The Klinker got us off to a grand start on New Year’s Day with an evening at Maggie’s Bar in Stoke Newington. Squeeze Box Juke Box extruded some chestnuts, and Fowl Drape enthralled on drums and guitar. Sue Ferrar scintillated a violin, and all kinds of marvels emerged from Skip: Hugh Metcalfe on violin accompanied a selection of his films, some featuring Russian sheds, ably abetted by Veryan Weston on piano.
Freedom of Expression III was abuzz with live internut video streaming malarkey, and mutterings of podcasts, TV slots and function gigs for trombone poetry, whose set included Exciting Line-Up and Benighted Night Out. Adrian Taylor played a fine set, with guitar support from Simon Metheringham. Jeremy Ayre strummed up enthusiasms. Simon Metheringham played a fine set, with guitar support from Adrian Taylor.
Finchley. Oh dear. We don’t want to get too psychogeographical here, do we, but Finchley, if you look at a map of London, is a north-west reflection of Deptford, and we know what keeps happening in Deptford. Some kind of bitter poem will emerge in due course and it’ll all be fine.
Tulse Hill was a jollier affair, as might be expected.
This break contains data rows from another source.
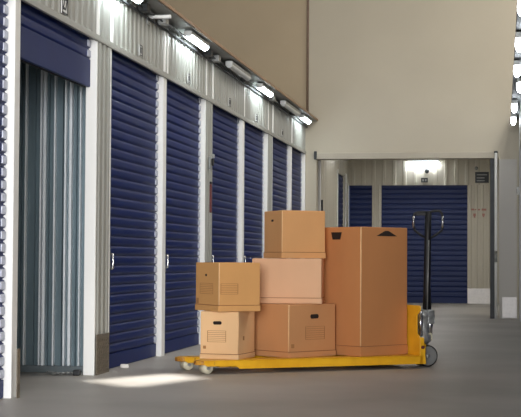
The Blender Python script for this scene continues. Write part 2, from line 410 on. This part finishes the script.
# cable tray with sagging cables (between lamps)
ca = []
y = 10.7
for i in range(46):
    ca.append((-2.768+.004*math.sin(i*1.7), 10.62+i*.22, 2.795-.022*abs(math.sin(i*.9))))
pipe_run('cable', ca, .007, M['dark'], 'black cable looping from lamp to lamp under the left ledge', 'cable')
br = empty('bracket_arm', (XW, 11.35, 2.775)); tag(br, 'pale bracket arm jutting from the wall under the ledge near the photo top', 'bracket')
MB().box(.012, .20, -.02, .02, -.015, .012, .004).build('arm', M['post'], br)
MB().box(.005, .02, -.04, .04, -.06, .03, .004).build('wall_plate', M['steel'], br)
for i, y in enumerate((11.0, 11.65, 13.5, 13.9, 15.5, 17.4, 19.2)):
    o = MB().box(-2.81, -2.73, y-.05, y+.05, 2.755, 2.82, .008).build('junction_box', M['steel'] if i % 2 else M['dark'])
    tag(o, ['small junction box under the ledge above the third roller door, nearer one', 'small junction box under the ledge just past the bracket arm',
            'small junction box at the far end of the lit lamp over the fourth door', 'small junction box just before the unlit lamp over the fifth door', 'small junction box between the lamps of the fifth and sixth doors',
            'small junction box past the lit lamp over the sixth door', 'small junction box near the far end of the left ledge'][i], 'junction box', 'junction boxes under the ledge')

# small things on the panels
hk = empty('wall_lock', (XW+.013, 13.86, 1.76)); tag(hk, 'small white and black latch fitting high on the panel before the fifth door', 'latch')
MB().box(0, .02, -.04, .04, -.06, .06, .006).build('plate', M['pipe'], hk)
MB().box(.03, .05, -.05, .0, -.03, .04, .006).build('knob', M['ink'], hk)
MB().box(.03, .04, .0, .07, .05, .09, .003).build('hook', M['steel'], hk)
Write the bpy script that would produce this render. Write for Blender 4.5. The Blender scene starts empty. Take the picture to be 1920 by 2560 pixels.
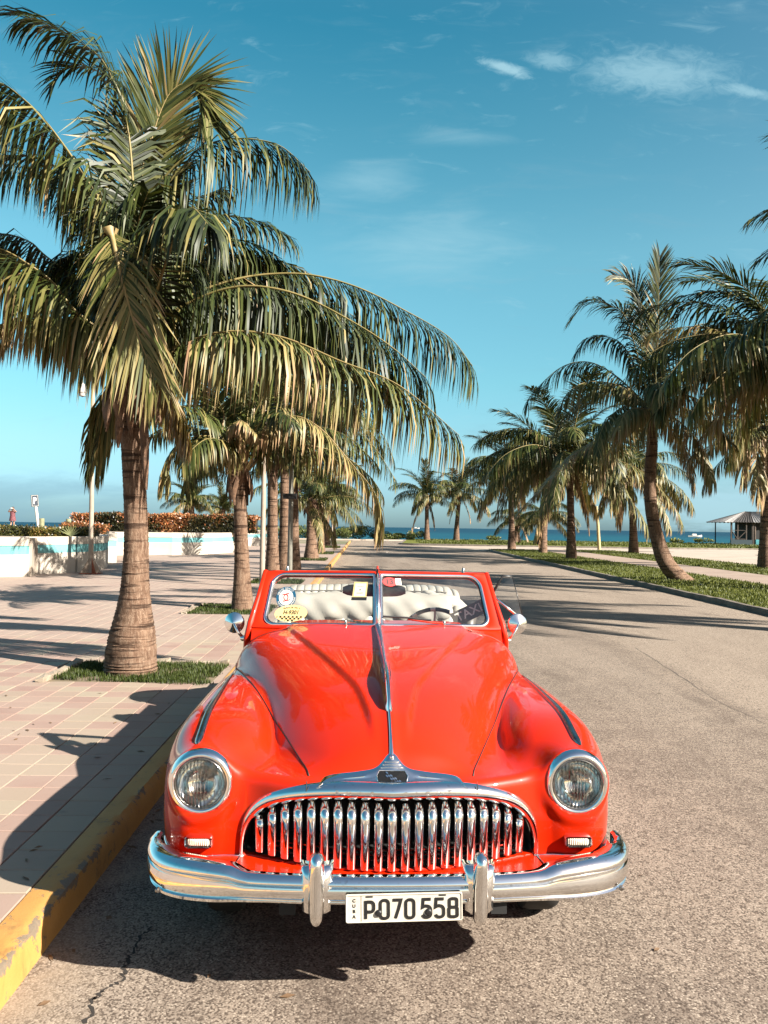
import bpy, bmesh, math, random
import numpy as np
from mathutils import Vector, Matrix, Quaternion

SC = bpy.context.scene
COL = SC.collection
PI = math.pi
R = math.radians
rng = np.random.default_rng(7)
random.seed(7)

# ------------------------------------------------------------------ camera
CAM_H = 1.83
FPX = 2070.0                      # focal length in pixels of the 1920 x 2560 photograph
PITCH = R(1.05)
ROLL = 0.0144
cam_d = bpy.data.cameras.new('camera')
cam = bpy.data.objects.new('camera', cam_d)
COL.objects.link(cam)
cam_d.sensor_fit = 'VERTICAL'
cam_d.sensor_height = 36.0
cam_d.lens = 36.0 * FPX / 2560.0
cam_d.clip_start = 0.05
cam_d.clip_end = 60000.0
CAM_R = Matrix.Rotation(R(90) + PITCH, 3, 'X') @ Matrix.Rotation(ROLL, 3, 'Z')
cam.matrix_world = Matrix.Translation((0, 0, CAM_H)) @ CAM_R.to_4x4()
SC.camera = cam

def ray(px, py):
    return CAM_R @ Vector(((px - 960) / FPX, -(py - 1280) / FPX, -1.0))
def ground(px, py, z=0.0):
    d = ray(px, py); t = (z - CAM_H) / d.z
    return Vector((d.x * t, d.y * t, z))
def at_y(px, py, Y):
    d = ray(px, py); t = Y / d.y
    return Vector((d.x * t, Y, CAM_H + d.z * t))

# ------------------------------------------------------------------ sun + sky
SUN_EL = R(32.0)
SUN_AZ = R(119.0)                 # clockwise from +Y
to_sun = Vector((math.sin(SUN_AZ) * math.cos(SUN_EL), math.cos(SUN_AZ) * math.cos(SUN_EL), math.sin(SUN_EL)))
sun_d = bpy.data.lights.new('sun', 'SUN')
sun_d.energy = 5.0
sun_d.angle = R(0.53)
sun_d.color = (1.0, 0.94, 0.84)
sun = bpy.data.objects.new('sun', sun_d)
COL.objects.link(sun)
sun.rotation_euler = to_sun.to_track_quat('Z', 'Y').to_euler()
sun.location = to_sun * 60

SKY_STRENGTH = 0.05
W = bpy.data.worlds.new('World'); SC.world = W; W.use_nodes = True

class NT:
    """small node helper"""
    def __init__(s, tree): s.t = tree; s.n = tree.nodes; s.l = tree.links
    def node(s, typ, **kw):
        n = s.n.new(typ)
        for k, v in kw.items():
            if k.startswith('i_'):
                s.set(n.inputs[k[2:].replace('_', ' ')], v)
            elif k == 'ins':
                for kk, vv in v.items(): s.set(n.inputs[kk], vv)
            else: setattr(n, k, v)
        return n
    def set(s, sock, v):
        if isinstance(v, bpy.types.NodeSocket): s.l.new(v, sock)
        else:
            if isinstance(v, (tuple, list)) and len(v) == 3 and sock.type == 'RGBA': v = (*v, 1.0)
            sock.default_value = v
    def math(s, op, a, b=0.0, c=0.0, clamp=False):
        n = s.n.new('ShaderNodeMath'); n.operation = op; n.use_clamp = clamp
        s.set(n.inputs[0], a); s.set(n.inputs[1], b); s.set(n.inputs[2], c)
        return n.outputs[0]
    def mix(s, f, a, b, blend='MIX'):
        n = s.n.new('ShaderNodeMix'); n.data_type = 'RGBA'; n.blend_type = blend; n.clamp_factor = True
        s.set(n.inputs['Factor'], f); s.set(n.inputs[6], a); s.set(n.inputs[7], b)
        return n.outputs[2]
    def noise(s, vec, scale, detail=4.0, rough=0.55, dist=0.0, out='Fac'):
        n = s.n.new('ShaderNodeTexNoise')
        if vec is not None: s.set(n.inputs['Vector'], vec)
        n.inputs['Scale'].default_value = scale; n.inputs['Detail'].default_value = detail
        n.inputs['Roughness'].default_value = rough; n.inputs['Distortion'].default_value = dist
        return n.outputs[out]
    def ramp(s, f, stops, interp='LINEAR'):
        n = s.n.new('ShaderNodeValToRGB'); n.color_ramp.interpolation = interp
        e = n.color_ramp.elements
        while len(e) < len(stops): e.new(0.5)
        for el, (p, c) in zip(e, stops):
            el.position = p
            el.color = (c, c, c, 1) if isinstance(c, (int, float)) else (*c, 1)
        s.set(n.inputs[0], f)
        return n.outputs[0]
    def mapping(s, vec, scale=(1, 1, 1), rot=(0, 0, 0), loc=(0, 0, 0)):
        n = s.n.new('ShaderNodeMapping')
        s.set(n.inputs['Vector'], vec)
        n.inputs['Scale'].default_value = scale; n.inputs['Rotation'].default_value = rot; n.inputs['Location'].default_value = loc
        return n.outputs[0]
    def smooth(s, x, a, b):
        n = s.n.new('ShaderNodeMapRange'); n.interpolation_type = 'SMOOTHSTEP'
        s.set(n.inputs['Value'], x); n.inputs['From Min'].default_value = a; n.inputs['From Max'].default_value = b
        return n.outputs[0]
    def bump(s, h, strength=0.3, dist=0.01, normal=None):
        n = s.n.new('ShaderNodeBump'); s.set(n.inputs['Height'], h)
        n.inputs['Strength'].default_value = strength; n.inputs['Distance'].default_value = dist
        if normal is not None: s.set(n.inputs['Normal'], normal)
        return n.outputs[0]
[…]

A Poet managed to get himself ejected for heckling before the event had even started. Once Voices of Experience got underway, there was a twangle of guitars, some totally unconsidered poetry, and someone playing what might best be called a randolin. A bloke singing, as Bilko would say, a capulco, carved his way though some show-tunes, and Dan Maitland restored our faith in music. Much later, the night was capped by an audience-participation song about the Holocaust.
Herne Hill was a hoot. At the venerable Half Moon is a Tuesday open mic night called Needle and Thread, which must be Cockney rhyming slang for something or other (none of that Up North). A very hospitable event it is too, genially hosted by Len . Notable among the songsters was Jeanette Murphy, who was unfazed by random bursts of blues harp from the bar. The culprit later hit the stage himself, blurting odd-length blues off-cuts and mystifying his skilled but doomed guitarist.
Remember the perverb: It takes all sorts to tango.